A key strength of ENHANCE is that ESRs are trained through the entire research process, from theory to commercial exploitation, regardless of the focus of their individual research topic. ENHANCE promotes the acquisition of key skills needed by ESRs for their future careers in either the public or the private sectors and to improve the career prospects and employability of ESRs and stimulates a creative approach to scientific problem- solving by applying techniques from different fields.
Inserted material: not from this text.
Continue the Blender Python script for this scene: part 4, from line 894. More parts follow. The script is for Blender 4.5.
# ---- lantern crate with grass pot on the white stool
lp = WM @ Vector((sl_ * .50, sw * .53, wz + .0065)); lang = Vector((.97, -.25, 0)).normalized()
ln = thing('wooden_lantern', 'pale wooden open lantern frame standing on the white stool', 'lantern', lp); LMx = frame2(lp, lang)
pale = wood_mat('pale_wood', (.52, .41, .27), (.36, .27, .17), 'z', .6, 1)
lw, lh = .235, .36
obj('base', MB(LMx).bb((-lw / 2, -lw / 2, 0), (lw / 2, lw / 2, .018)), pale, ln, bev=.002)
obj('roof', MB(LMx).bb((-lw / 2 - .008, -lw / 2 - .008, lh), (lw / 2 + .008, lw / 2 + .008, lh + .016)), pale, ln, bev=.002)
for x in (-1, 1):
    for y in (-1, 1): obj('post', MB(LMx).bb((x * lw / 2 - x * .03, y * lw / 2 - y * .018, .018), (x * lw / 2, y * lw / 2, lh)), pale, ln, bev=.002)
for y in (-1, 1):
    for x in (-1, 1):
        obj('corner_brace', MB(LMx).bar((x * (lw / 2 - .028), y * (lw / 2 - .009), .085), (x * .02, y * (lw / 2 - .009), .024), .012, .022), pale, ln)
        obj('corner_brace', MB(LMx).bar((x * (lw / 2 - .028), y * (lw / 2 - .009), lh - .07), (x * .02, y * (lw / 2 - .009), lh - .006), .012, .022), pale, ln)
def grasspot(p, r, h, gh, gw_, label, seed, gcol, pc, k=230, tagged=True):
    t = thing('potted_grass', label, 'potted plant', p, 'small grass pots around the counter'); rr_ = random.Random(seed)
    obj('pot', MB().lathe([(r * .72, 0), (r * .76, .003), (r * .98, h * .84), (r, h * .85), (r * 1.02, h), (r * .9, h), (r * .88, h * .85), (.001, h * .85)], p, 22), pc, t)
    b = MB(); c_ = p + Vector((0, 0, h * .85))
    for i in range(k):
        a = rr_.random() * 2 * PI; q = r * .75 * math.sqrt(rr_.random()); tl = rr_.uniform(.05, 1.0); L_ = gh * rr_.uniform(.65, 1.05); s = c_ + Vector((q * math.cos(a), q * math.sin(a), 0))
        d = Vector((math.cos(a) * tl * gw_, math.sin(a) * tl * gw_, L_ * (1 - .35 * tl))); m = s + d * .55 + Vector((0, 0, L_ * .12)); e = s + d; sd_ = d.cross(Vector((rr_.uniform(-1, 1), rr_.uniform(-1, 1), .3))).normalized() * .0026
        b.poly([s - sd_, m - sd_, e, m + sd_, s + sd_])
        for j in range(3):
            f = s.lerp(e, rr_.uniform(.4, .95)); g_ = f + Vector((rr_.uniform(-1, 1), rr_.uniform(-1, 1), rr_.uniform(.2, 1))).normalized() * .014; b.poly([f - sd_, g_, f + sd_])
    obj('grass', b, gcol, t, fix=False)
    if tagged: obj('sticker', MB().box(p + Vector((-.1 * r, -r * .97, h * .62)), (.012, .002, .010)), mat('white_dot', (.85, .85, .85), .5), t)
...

ENHANCE also includes opportunities for all academic and industrial participants to use their enhanced understanding of novel multifunctional materials to propose new or improved device concepts and designs for energy harvesting, to benefit from the exchange of students and of technical knowledge, and to establish also long-term collaborations (larger projects) and transfer of knowledge.
ENHANCE initiates a synergy and consolidates an EU scientific communities in the fields of advanced piezoelectric materials and energy harvesting in automotive/aerospace sensors to increase the worldwide competence of the EU in both academia and the private sector. ENHANCE will pave the way to an European commercial activity for versatile harvesting solutions, adapted for car/aerospace industry will have also an indirect impact on the competitiveness of European SMEs outside of the partnership, as numerous fields of activity addressed by ENHANCE are representative of SMEs’ sectors. Consequently, this ITN will increase the competitiveness of a wide range of European SMEs.